[Rows from a 3D scene dataset]
============
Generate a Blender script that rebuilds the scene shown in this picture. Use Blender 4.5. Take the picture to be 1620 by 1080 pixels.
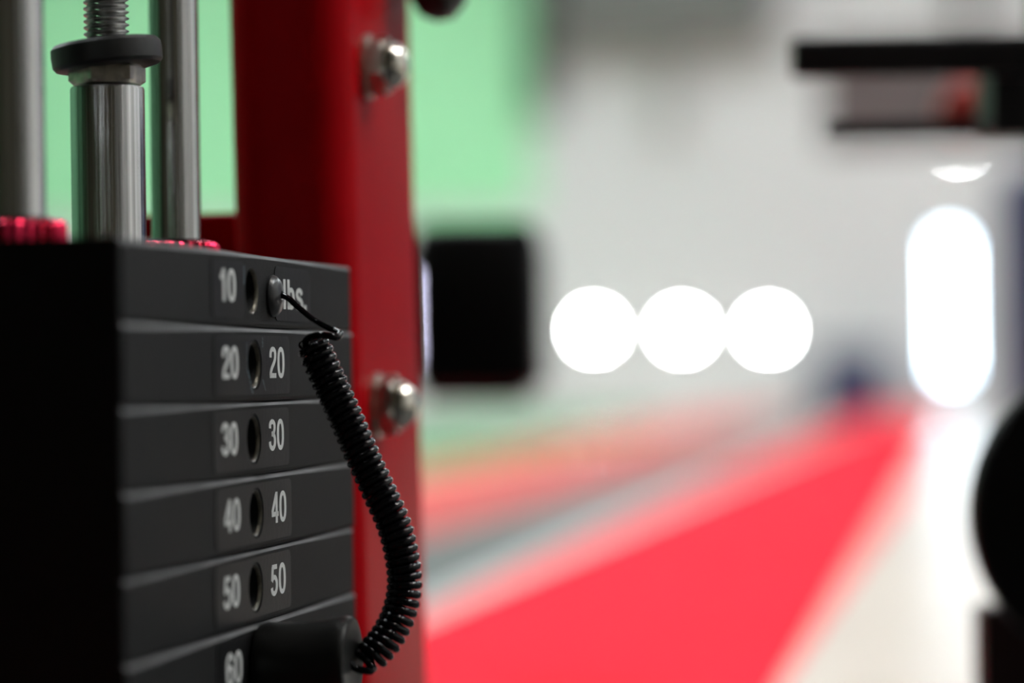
import bpy, bmesh, math, random
from mathutils import Vector, Matrix

random.seed(7)
for o in list(bpy.data.objects):
    bpy.data.objects.remove(o)
scene = bpy.context.scene
C = scene.collection

# ------------------------------------------------------------------ camera
F = 4500.0                      # focal length in pixels of a 1620 x 1080 frame (100 mm lens)
EYE = 0.25
CAM = Vector((0, 0, EYE))
YAW, PITCH, ROLL = math.radians(9.4), math.radians(0.60), math.radians(0.9)
fwd = Vector((-math.sin(YAW) * math.cos(PITCH), math.cos(YAW) * math.cos(PITCH), math.sin(PITCH)))
rt0 = fwd.cross(Vector((0, 0, 1))).normalized()
up0 = rt0.cross(fwd).normalized()
right = (rt0 * math.cos(ROLL) - up0 * math.sin(ROLL)).normalized()
up = (up0 * math.cos(ROLL) + rt0 * math.sin(ROLL)).normalized()
cd = bpy.data.cameras.new('camera')
cam = bpy.data.objects.new('camera', cd)
C.objects.link(cam)
m = Matrix((right, up, -fwd)).transposed().to_4x4()
m.translation = CAM
cam.matrix_world = m
cd.sensor_width = 36.0
cd.lens = 36.0 * F / 1620.0
cd.clip_start = 0.01
cd.clip_end = 200
cd.dof.use_dof = True
cd.dof.focus_distance = 1.005
cd.dof.aperture_fstop = 3.3
cd.dof.aperture_blades = 0
scene.camera = cam

# ------------------------------------------------------------------ world, exposure
w = bpy.data.worlds.new('world')
scene.world = w
w.use_nodes = True
w.node_tree.nodes['Background'].inputs[0].default_value = (0.004, 0.004, 0.0045, 1)
w.node_tree.nodes['Background'].inputs[1].default_value = 1.0
scene.view_settings.view_transform = 'Standard'
scene.view_settings.look = 'None'
scene.view_settings.exposure = 0.0
scene.view_settings.gamma = 1.0
scene.view_settings.use_curve_mapping = False
scene.cycles.use_denoising = True
scene.cycles.use_adaptive_sampling = False
scene.cycles.sample_clamp_indirect = 6.0
PANEL_STRENGTH = 34.0           # ceiling light panels
SLOT_STRENGTH = 24.0            # daylight in the narrow door windows
SPOT_STRENGTH = 220.0           # small wall lamps


def px(x, y, d):
    """point at depth d seen at pixel x, y of the measured photograph"""
    return CAM + right * ((x - 810) / F * d) - up * ((y - 540) / F * d) + fwd * d


# ------------------------------------------------------------------ materials
def mat(name, col, rough=0.5, metal=0.0, spec=0.5, coat=0.0, coat_rough=0.05, emit=None, strength=0.0,
        noise=0.0, nscale=(20, 20, 20), bump=0.0, bscale=(200, 200, 200), rvar=0.0, detail=3.0):
    mt = bpy.data.materials.new(name)
    mt.use_nodes = True
    nt = mt.node_tree
    b = nt.nodes['Principled BSDF']
    b.inputs['Base Color'].default_value = (*col, 1)
    b.inputs['Roughness'].default_value = rough
    b.inputs['Metallic'].default_value = metal
    b.inputs['Specular IOR Level'].default_value = spec
    b.inputs['Coat Weight'].default_value = coat
    b.inputs['Coat Roughness'].default_value = coat_rough
    if emit:
        b.inputs['Emission Color'].default_value = (*emit, 1)
        b.inputs['Emission Strength'].default_value = strength
    if noise or bump or rvar:
        tc = nt.nodes.new('ShaderNodeTexCoord')

        def tex(sc):
            mp = nt.nodes.new('ShaderNodeMapping')
            mp.inputs['Scale'].default_value = sc
            nt.links.new(tc.outputs['Object'], mp.inputs['Vector'])
            n = nt.nodes.new('ShaderNodeTexNoise')
            n.inputs['Scale'].default_value = 1.0
            n.inputs['Detail'].default_value = detail
            nt.links.new(mp.outputs[0], n.inputs['Vector'])
            return n
        if noise:
            n = tex(nscale)
            r = nt.nodes.new('ShaderNodeValToRGB')
            r.color_ramp.elements[0].position = 0.3
            r.color_ramp.elements[1].position = 0.7
            r.color_ramp.elements[0].color = (*[c * (1 - noise) for c in col], 1)
            r.color_ramp.elements[1].color = (*[min(1, c * (1 + noise)) for c in col], 1)
            nt.links.new(n.outputs['Fac'], r.inputs[0])
            nt.links.new(r.outputs[0], b.inputs['Base Color'])
        if rvar:
            n = tex(nscale)
            mr = nt.nodes.new('ShaderNodeMapRange')
            mr.inputs['To Min'].default_value = max(0.02, rough - rvar)
            mr.inputs['To Max'].default_value = rough + rvar
            mr.inputs['From Min'].default_value = 0.3
            mr.inputs['From Max'].default_value = 0.7
            nt.links.new(n.outputs['Fac'], mr.inputs['Value'])
            nt.links.new(mr.outputs[0], b.inputs['Roughness'])
        if bump:
            n = tex(bscale)
            bp = nt.nodes.new('ShaderNodeBump')
            bp.inputs['Strength'].default_value = bump
            bp.inputs['Distance'].default_value = 0.0004
            nt.links.new(n.outputs['Fac'], bp.inputs['Height'])
            nt.links.new(bp.outputs[0], b.inputs['Normal'])
    return mt


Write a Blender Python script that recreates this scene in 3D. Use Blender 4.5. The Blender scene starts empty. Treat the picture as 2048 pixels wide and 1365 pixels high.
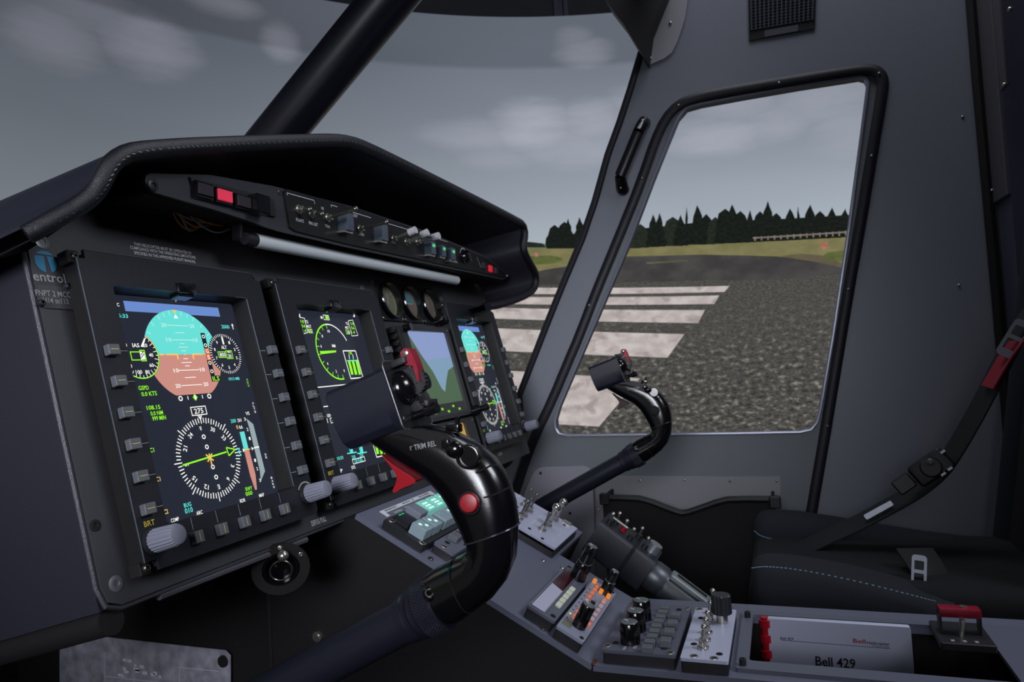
import bpy, bmesh, math, random
from mathutils import Vector as V, Matrix
from mathutils.geometry import tessellate_polygon
random.seed(7)
SC = bpy.context.scene
COL = SC.collection

# ------------------------------------------------------------------ camera
FPX = 1427.93
CAM = V((-0.411, -0.5190, 0.9354))
CX = V((0.3484, -0.9352, -0.0602))      # image right
CY = V((0.0114, 0.0680, -0.9976))       # image down
CZ = V((0.9373, 0.3469, 0.0344))        # view direction
CZ.normalize(); CX = (CX - CZ * CX.dot(CZ)).normalized(); CY = CZ.cross(CX)
cd = bpy.data.cameras.new('camera'); cam = bpy.data.objects.new('camera', cd); COL.objects.link(cam)
cd.sensor_width = 36; cd.lens = FPX * 36 / 2048; cd.clip_start = 0.02
m = Matrix((CX, -CY, -CZ)).transposed().to_4x4(); m.translation = CAM
cam.matrix_world = m
cd.dof.use_dof = True; cd.dof.focus_distance = 0.66; cd.dof.aperture_fstop = 14.0
SC.camera = cam

# ------------------------------------------------------------------ world, lamps, exposure
w = bpy.data.worlds.new('world'); SC.world = w; w.use_nodes = True
w.node_tree.nodes['Background'].inputs[0].default_value = (0.55, 0.58, 0.75, 1)
w.node_tree.nodes['Background'].inputs[1].default_value = 0.015
def area(name, loc, target, size, power, col=(1, 1, 1), sy=None):
    l = bpy.data.lights.new(name, 'AREA'); l.energy = power; l.size = size; l.color = col
    if sy: l.shape = 'RECTANGLE'; l.size_y = sy
    o = bpy.data.objects.new(name, l); COL.objects.link(o); o.location = loc
    o.rotation_euler = (V(target) - V(loc)).to_track_quat('-Z', 'Y').to_euler()
    return o
area('cabin_lamp', (.22, -1.75, 1.95), (.35, 0.0, 1.0), .7, 14.5, (0.90, 0.93, 1.0), .5)
area('ceiling_lamp', (.70, -.55, 2.35), (.45, -.40, .7), .8, 5.6, (0.88, 0.91, 1.0), .6)
area('left_fill_light', (-1.15, -.38, 1.20), (1.08, .10, .80), .6, 1.5, (0.90, 0.92, 1.0), .5).data.spread = math.radians(43)  # added fill beam to brighten the right side wall, no real lamp there
SC.view_settings.view_transform = 'Standard'; SC.view_settings.look = 'None'
SC.view_settings.exposure = 0.0; SC.view_settings.gamma = 1.0
SC.view_settings.use_curve_mapping = False

# ------------------------------------------------------------------ pixel rays onto real surfaces
def ray(px, py): return CZ + CX * ((px - 1024) / FPX) + CY * ((py - 682.5) / FPX)
def onplane(px, py, p0, n):
    d = ray(px, py); n = V(n); return CAM + d * (n.dot(V(p0) - CAM) / n.dot(d))
def onX(px, py, x): return onplane(px, py, (x, 0, 0), (1, 0, 0))
def onY(px, py, y): return onplane(px, py, (0, y, 0), (0, 1, 0))
def onZ(px, py, z): return onplane(px, py, (0, 0, z), (0, 0, 1))

# ------------------------------------------------------------------ frames
def frame(o, ex, ey, ez):
    mm = Matrix((V(ex), V(ey), V(ez))).transposed().to_4x4(); mm.translation = V(o); return mm
AL = math.radians(13.8); CA, SA = math.cos(AL), math.sin(AL)
ZT = 1.05
PAN = frame((0, 0, ZT), (1, 0, 0), (0, SA, CA), (0, -CA, SA))            # instrument panel: x right, y up, z to viewer
SL = math.radians(28.8)
SLO = frame((.282, -.327, .635), (1, 0, 0), (0, math.cos(SL), math.sin(SL)), (0, -math.sin(SL), math.cos(SL)))
FLA = frame((.282, -.327, .635), (1, 0, 0), (0, 1, 0), (0, 0, 1))
WX = 1.08
def wp(px, py, x=WX):
    p = onX(px, py, x); return (p.y, p.z)
WAL = frame((WX, 0, 0), (0, 1, 0), (0, 0, 1), (1, 0, 0))                 # a=Y, b=Z, c outward
ID = Matrix.Identity(4)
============
What the exercise asks:
Exactly as they appear, print the lines of the listing above from its first line through the line that contains "C = scene.collection", minus the pictures.

Expected answer:
Generate a Blender script that rebuilds the scene shown in this picture. Use Blender 4.5. Take the picture to be 1620 by 1080 pixels.
import bpy, bmesh, math, random
from mathutils import Vector, Matrix

random.seed(7)
for o in list(bpy.data.objects):
    bpy.data.objects.remove(o)
scene = bpy.context.scene
C = scene.collection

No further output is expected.